Im doing an essay and I really need to know what the potato's contributions were to industrial society. I got bits of information from the discussion, but I really need a solid answer on how the potato influenced industrial society in several ways. It would be great if I could get a detailed response. Also I'm reading the book: the Potato by lary zuckerman. If that helps. My email is: shuaybamuhammad@gmail.com

Anonymous said...

overall info about potstoes:

http://www.cambridge.org/us/books/kiple/potatoes.htm

Unknown said...

All I saw in your link that was revelent to the question I asked was that the potato help increase the population exponentially. Do you have more to add as of how the potato contributed to the industial revolution/industrial society??

FF said...

There has been a huge amount of potato selection in Europe to suit local conditions, since they were first introduced and continues to this day. The original
varieties
looked nothing like modern day potatoes. Many were purple for instance...and very warty.
Most Andean varieties were selected locally for altitude and one community could have several distinct types growing on one hillside from the lower to top terraces.
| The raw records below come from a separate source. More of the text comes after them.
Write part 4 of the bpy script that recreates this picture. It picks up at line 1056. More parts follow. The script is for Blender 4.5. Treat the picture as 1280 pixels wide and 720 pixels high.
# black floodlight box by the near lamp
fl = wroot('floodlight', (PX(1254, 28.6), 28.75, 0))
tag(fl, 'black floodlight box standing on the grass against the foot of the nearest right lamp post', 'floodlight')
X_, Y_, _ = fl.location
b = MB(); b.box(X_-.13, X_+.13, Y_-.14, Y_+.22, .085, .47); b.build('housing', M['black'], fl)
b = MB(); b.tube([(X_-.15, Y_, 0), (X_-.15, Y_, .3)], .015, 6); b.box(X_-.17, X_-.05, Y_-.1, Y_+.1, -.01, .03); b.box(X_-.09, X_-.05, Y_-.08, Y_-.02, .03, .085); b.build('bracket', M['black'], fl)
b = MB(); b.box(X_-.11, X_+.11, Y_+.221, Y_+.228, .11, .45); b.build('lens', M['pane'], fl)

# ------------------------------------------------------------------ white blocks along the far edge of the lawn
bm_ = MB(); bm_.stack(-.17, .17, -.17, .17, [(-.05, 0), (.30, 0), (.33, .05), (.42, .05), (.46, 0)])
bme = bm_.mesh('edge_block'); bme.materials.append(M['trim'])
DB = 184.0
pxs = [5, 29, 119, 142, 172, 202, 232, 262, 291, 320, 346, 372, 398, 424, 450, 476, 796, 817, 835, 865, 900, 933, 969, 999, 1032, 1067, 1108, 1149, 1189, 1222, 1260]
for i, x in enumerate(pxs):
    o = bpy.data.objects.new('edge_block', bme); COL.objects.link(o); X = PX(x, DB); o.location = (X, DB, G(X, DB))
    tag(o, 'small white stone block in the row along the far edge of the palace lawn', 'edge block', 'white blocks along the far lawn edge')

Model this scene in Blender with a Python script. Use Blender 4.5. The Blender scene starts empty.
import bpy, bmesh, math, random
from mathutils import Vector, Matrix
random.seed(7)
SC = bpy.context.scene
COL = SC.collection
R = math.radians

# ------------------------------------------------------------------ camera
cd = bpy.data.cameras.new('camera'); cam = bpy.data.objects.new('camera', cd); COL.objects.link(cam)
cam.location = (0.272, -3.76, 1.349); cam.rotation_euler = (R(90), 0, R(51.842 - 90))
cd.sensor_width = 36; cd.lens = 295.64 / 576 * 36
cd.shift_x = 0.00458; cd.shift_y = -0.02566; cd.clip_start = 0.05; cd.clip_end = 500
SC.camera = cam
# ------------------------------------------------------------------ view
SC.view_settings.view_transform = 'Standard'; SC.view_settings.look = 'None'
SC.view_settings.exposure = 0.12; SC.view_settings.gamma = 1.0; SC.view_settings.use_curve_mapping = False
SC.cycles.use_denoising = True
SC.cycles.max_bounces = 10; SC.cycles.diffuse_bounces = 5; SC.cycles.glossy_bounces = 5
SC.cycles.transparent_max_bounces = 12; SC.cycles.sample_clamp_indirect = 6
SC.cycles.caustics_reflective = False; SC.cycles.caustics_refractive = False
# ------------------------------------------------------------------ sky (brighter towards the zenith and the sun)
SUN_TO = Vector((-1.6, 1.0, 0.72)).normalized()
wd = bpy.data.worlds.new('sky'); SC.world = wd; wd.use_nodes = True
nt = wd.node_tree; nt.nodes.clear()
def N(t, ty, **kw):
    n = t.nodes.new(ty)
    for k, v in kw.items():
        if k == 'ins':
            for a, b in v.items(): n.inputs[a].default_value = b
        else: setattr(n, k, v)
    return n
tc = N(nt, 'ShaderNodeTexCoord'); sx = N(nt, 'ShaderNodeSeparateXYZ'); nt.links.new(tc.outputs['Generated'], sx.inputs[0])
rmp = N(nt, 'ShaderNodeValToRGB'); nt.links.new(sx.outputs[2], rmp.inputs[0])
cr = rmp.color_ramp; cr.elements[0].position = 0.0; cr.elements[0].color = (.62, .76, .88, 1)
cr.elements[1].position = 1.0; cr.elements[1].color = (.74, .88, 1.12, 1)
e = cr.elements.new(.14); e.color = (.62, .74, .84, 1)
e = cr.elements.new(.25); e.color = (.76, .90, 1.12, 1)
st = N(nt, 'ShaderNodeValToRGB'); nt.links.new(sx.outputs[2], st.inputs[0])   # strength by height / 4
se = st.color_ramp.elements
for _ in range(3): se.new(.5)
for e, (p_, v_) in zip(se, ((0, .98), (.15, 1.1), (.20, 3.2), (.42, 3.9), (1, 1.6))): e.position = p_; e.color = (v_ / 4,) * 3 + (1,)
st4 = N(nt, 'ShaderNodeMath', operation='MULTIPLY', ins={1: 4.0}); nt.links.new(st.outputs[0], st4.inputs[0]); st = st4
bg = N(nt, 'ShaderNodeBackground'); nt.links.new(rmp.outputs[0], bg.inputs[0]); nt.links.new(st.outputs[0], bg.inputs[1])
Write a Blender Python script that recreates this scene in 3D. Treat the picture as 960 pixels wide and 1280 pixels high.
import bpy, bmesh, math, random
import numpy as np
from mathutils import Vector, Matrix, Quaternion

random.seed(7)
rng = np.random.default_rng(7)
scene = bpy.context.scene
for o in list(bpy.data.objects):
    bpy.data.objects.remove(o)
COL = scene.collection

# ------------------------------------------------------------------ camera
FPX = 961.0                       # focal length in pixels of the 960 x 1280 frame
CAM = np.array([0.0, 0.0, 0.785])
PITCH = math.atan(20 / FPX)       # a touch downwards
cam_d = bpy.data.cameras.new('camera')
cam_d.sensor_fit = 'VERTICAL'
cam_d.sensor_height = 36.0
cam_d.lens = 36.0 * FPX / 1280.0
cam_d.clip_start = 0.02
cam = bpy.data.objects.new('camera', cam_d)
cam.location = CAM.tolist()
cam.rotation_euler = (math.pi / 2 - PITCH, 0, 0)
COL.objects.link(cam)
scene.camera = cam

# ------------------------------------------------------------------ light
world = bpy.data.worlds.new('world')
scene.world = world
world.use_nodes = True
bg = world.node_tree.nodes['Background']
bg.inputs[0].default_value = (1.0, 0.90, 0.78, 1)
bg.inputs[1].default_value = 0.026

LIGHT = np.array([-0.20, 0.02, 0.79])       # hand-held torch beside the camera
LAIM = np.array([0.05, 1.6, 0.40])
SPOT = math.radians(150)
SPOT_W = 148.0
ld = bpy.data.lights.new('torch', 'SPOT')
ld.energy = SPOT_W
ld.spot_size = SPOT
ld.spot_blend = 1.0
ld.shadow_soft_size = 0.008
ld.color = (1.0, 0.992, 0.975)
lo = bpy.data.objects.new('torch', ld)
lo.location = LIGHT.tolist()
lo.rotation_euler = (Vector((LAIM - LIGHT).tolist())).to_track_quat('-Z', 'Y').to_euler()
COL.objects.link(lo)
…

Outside of Sth America in a relatively short time, varieties have been selected for high rainfall and low rainfall areas, amongst many parameters.
Recently new types have appeared that have been back-crossed with the old gnarly purple types to combine the smoothness of today's potatoes with the enhanced vitamins and phytochemicals present in the old purple ones.

dave said...

Ireland, Scotland and England were a great place to grow mold, until the potato arrived. It allowed the starving Celts to get fat, with little effort, and make many babies. Tragic that the Native American domestication of potatos, tomatos and corn lead to overpopulation in N.Europe and the eventual loss of the natives lands to the Europeans.